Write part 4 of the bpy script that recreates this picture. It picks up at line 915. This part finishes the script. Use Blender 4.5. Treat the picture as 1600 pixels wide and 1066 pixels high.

━━━━━━

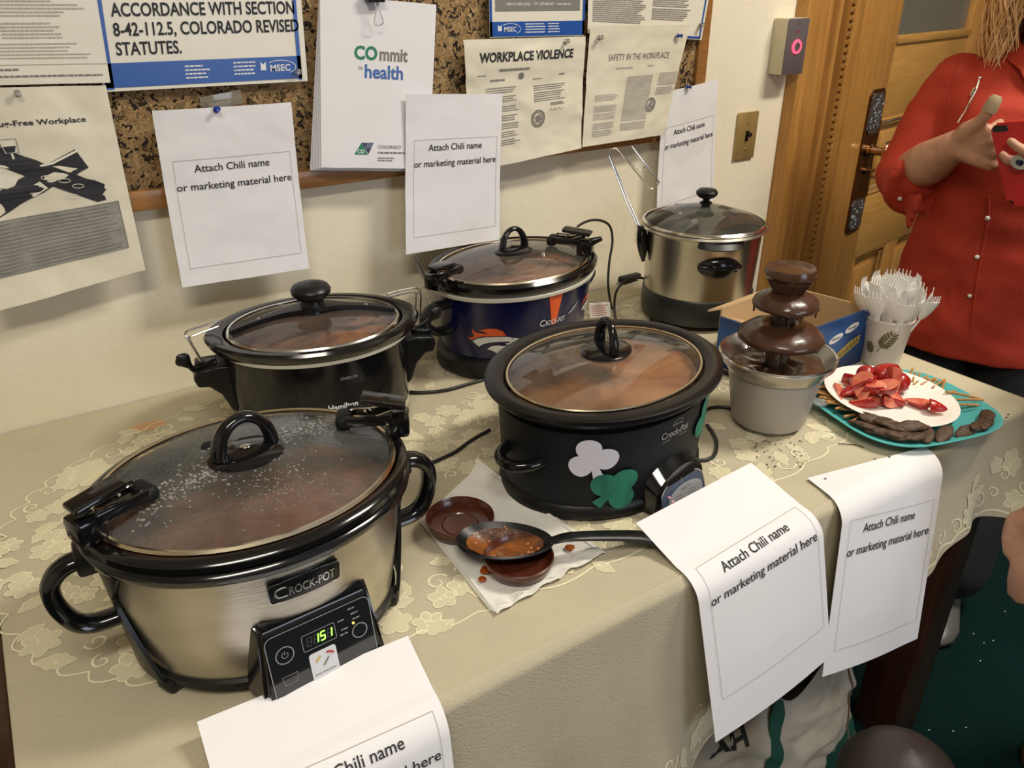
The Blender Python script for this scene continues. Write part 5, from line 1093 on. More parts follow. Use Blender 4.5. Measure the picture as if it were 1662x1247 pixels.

━━━━━━

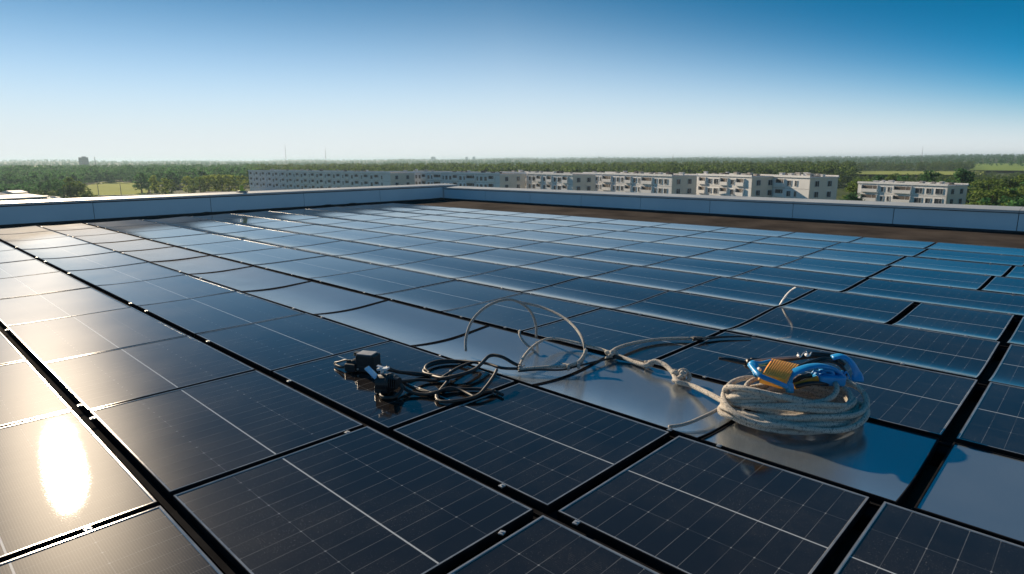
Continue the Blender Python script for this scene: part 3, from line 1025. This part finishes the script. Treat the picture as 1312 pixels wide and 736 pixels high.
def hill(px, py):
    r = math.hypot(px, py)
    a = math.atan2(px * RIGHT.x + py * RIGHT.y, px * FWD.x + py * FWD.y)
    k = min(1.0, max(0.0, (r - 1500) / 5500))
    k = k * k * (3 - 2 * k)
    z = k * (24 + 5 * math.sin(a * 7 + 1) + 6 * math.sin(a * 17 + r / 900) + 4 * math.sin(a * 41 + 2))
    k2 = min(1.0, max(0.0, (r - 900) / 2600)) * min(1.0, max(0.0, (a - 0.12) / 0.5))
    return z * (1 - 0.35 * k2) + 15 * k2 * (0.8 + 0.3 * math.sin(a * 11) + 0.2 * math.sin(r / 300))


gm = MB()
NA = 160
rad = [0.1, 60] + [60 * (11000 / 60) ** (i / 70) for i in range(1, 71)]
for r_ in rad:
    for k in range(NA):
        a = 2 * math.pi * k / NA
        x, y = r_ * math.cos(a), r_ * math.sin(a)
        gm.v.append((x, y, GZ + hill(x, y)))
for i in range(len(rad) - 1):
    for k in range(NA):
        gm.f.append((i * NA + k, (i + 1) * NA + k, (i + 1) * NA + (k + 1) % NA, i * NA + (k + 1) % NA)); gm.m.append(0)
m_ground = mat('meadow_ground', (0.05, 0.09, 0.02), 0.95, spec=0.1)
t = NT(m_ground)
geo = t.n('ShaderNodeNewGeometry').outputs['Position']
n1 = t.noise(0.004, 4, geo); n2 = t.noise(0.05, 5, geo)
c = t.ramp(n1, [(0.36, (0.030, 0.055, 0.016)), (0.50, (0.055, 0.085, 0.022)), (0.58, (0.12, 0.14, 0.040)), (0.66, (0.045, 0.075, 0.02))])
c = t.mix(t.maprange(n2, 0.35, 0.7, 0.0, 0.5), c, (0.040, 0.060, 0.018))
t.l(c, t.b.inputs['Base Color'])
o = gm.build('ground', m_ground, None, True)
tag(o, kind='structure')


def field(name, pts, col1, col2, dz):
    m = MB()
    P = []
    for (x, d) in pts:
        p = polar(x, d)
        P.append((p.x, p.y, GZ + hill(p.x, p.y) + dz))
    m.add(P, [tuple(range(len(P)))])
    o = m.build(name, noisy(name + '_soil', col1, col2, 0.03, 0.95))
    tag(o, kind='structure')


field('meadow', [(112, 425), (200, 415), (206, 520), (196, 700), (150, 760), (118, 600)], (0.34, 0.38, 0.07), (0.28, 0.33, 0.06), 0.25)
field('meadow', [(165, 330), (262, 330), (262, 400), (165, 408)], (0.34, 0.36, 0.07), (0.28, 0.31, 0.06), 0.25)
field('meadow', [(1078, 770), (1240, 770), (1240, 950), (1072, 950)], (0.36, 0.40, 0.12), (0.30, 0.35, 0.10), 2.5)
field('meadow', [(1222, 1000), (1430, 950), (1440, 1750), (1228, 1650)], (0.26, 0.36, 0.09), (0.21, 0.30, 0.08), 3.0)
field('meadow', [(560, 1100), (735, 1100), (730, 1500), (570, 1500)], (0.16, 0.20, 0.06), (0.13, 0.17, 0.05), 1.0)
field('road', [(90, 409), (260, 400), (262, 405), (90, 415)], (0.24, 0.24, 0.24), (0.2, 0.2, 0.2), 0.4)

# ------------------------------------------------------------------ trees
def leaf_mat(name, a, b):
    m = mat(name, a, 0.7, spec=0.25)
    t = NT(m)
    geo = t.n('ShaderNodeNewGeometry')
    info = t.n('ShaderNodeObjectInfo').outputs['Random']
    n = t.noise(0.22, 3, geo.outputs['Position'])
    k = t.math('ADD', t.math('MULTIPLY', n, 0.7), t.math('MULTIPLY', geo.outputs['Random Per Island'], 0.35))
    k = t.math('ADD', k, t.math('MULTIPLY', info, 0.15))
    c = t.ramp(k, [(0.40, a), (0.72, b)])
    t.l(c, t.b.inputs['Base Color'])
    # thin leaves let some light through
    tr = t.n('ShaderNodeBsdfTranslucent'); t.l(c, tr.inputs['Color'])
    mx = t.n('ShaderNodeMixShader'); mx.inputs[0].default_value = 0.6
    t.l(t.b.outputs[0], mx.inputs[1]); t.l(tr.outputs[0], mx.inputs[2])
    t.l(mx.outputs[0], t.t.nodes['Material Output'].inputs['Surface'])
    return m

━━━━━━

Copy every line above in which the string "scene" shows up.

__Answer for the task__:
The Blender Python script for this scene continues. Write part 5, from line 1093 on. More parts follow. Use Blender 4.5. Measure the picture as if it were 1662x1247 pixels.
Continue the Blender Python script for this scene: part 3, from line 1025. This part finishes the script. Treat the picture as 1312 pixels wide and 736 pixels high.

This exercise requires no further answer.